Tuesday, November 6, 2007 - 9:30 AM
203-1

Gully Erosion Modeling Technology.

Seth M. Dabney1, Daniel C. Yoder2, and Dalmo A. N. Vieira1. (1) USDA/ARS, National Sedimentation Laboratory, P. O. Box 1157, 598 McElroy Drive, Oxford, MS 38655-2900, (2) University of Tennessee, Biosystems Engineering and Soil Science, 2506 E J Chapman Drive, Knoxville, TN 37996

Ephemeral gully erosion is caused by concentrated surface runoff, often with the interacting influences of subsurface piping or seepage processes. Ephemeral gullies usually occur in topographic depressions within tilled fields, and are small enough to be filled in with farming equipment.

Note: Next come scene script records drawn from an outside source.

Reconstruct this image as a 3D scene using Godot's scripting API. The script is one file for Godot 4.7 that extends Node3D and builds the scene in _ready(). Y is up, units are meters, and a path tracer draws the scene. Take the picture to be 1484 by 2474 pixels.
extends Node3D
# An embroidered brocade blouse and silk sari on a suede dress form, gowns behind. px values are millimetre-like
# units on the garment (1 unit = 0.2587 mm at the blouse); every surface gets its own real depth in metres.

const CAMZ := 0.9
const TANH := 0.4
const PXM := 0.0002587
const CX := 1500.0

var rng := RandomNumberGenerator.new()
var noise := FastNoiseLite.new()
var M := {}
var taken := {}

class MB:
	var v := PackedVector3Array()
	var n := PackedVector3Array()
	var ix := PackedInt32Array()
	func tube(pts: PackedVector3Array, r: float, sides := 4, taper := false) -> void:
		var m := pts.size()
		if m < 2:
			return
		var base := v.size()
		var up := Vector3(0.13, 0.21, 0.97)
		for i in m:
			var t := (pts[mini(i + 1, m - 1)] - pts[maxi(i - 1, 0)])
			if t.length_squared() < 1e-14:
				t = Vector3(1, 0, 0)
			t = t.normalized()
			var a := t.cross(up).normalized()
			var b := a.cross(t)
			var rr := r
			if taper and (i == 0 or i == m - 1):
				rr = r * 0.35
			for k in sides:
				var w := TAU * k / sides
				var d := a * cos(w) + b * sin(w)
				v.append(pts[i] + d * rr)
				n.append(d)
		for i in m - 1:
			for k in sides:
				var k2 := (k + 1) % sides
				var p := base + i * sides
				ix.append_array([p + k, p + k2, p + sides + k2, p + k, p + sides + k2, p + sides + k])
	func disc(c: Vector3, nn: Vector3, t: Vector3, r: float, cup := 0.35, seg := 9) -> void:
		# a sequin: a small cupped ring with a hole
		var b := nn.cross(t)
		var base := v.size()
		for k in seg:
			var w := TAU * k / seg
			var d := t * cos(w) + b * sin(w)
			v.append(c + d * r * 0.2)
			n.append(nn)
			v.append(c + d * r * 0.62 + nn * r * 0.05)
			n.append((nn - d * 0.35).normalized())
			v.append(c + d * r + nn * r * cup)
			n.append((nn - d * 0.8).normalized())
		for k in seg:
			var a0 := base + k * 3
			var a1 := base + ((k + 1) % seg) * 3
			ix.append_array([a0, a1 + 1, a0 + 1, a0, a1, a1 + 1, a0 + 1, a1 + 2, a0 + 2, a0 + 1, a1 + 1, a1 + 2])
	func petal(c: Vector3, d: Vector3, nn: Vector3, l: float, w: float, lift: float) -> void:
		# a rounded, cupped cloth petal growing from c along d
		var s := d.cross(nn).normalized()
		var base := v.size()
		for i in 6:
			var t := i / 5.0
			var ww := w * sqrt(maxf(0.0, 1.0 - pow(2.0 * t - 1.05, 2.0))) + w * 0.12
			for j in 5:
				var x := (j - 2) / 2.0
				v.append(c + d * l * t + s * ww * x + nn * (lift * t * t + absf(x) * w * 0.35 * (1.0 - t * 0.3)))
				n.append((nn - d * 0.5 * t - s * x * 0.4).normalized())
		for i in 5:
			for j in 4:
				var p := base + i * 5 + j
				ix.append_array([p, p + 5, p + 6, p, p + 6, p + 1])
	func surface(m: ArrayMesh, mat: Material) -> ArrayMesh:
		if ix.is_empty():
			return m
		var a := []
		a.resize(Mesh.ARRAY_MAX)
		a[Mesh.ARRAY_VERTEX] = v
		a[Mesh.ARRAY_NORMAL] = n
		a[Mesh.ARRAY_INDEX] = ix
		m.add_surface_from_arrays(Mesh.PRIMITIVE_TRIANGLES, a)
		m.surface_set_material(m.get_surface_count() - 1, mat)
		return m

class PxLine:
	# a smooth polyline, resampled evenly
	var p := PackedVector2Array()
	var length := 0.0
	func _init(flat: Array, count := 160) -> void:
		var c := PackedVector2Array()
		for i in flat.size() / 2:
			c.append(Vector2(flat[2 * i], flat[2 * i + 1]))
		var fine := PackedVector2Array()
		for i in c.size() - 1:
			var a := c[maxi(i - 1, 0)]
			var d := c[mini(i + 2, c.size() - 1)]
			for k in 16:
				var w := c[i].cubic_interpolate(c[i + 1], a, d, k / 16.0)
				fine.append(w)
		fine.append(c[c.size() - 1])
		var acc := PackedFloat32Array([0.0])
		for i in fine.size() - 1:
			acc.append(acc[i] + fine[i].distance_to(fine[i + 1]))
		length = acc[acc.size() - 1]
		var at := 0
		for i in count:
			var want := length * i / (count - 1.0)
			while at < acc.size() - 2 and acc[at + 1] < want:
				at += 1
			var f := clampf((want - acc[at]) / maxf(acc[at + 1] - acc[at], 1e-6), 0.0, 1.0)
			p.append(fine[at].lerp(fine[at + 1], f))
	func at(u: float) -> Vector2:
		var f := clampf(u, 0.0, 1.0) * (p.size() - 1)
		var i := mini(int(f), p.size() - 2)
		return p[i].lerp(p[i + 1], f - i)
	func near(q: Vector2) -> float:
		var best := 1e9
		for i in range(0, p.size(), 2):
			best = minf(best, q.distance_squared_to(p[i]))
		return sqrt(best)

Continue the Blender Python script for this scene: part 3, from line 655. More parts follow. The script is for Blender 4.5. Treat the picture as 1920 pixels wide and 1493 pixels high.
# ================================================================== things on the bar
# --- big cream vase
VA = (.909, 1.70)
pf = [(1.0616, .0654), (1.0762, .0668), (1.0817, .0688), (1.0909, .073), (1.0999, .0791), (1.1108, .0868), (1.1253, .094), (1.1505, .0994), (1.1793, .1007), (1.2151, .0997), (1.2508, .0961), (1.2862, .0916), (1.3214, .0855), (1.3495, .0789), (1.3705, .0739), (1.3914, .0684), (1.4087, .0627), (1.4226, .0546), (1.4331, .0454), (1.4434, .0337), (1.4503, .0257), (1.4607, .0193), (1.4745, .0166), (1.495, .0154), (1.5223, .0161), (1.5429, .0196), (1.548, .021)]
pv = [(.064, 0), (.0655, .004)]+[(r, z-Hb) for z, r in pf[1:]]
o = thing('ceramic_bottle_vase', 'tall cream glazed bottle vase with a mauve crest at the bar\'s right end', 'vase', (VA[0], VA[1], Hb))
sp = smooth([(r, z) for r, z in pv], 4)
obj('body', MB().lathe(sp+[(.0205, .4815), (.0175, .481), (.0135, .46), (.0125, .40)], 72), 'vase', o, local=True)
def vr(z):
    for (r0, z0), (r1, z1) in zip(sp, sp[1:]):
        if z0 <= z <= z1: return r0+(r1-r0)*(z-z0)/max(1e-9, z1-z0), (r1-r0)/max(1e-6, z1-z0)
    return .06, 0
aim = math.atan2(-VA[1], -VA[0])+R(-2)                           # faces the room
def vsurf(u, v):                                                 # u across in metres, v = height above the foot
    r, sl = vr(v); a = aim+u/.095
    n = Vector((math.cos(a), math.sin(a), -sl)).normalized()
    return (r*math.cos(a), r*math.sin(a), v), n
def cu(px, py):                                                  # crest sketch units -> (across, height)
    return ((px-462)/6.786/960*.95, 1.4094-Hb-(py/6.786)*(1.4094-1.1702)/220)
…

Ephemeral gullies may be connected to edge-of-field overfalls, or they may terminate within fields where slope gradients become small. Historically, ephemeral gully modeling has been tackled in several ways, including: applying excess shear stress or stream power detachment and transport equations to an assumed uniform channel as though erosion occurred through uniform downcutting (or first downcutting to a resistant layer and later widening), modeling erosion as the rate of migration of a discrete head cut, or application of topographic indices. All of these approaches include some measure of soil strength or erodibility, which is usually parameterized with a critical minimum value of the driving force for erosion to occur and a proportionality parameter between increased driving force and increased erosion. Erodibility could be varied to reflect the indirect impact of the subsurface flow on the erosion, though this usually has not been done. This presentation will (1) briefly review some of these approaches, (2) discuss the approach being taken to add ephemeral gully estimation to the RUSLE2, (3) describe ongoing work to extend this work to 2-D field landscapes, and (4) conclude by highlighting some challenges to the state of our understanding of how subsurface-flow processes alter erodibility and transport capacity concepts and implications for future ephemeral gully modeling efforts.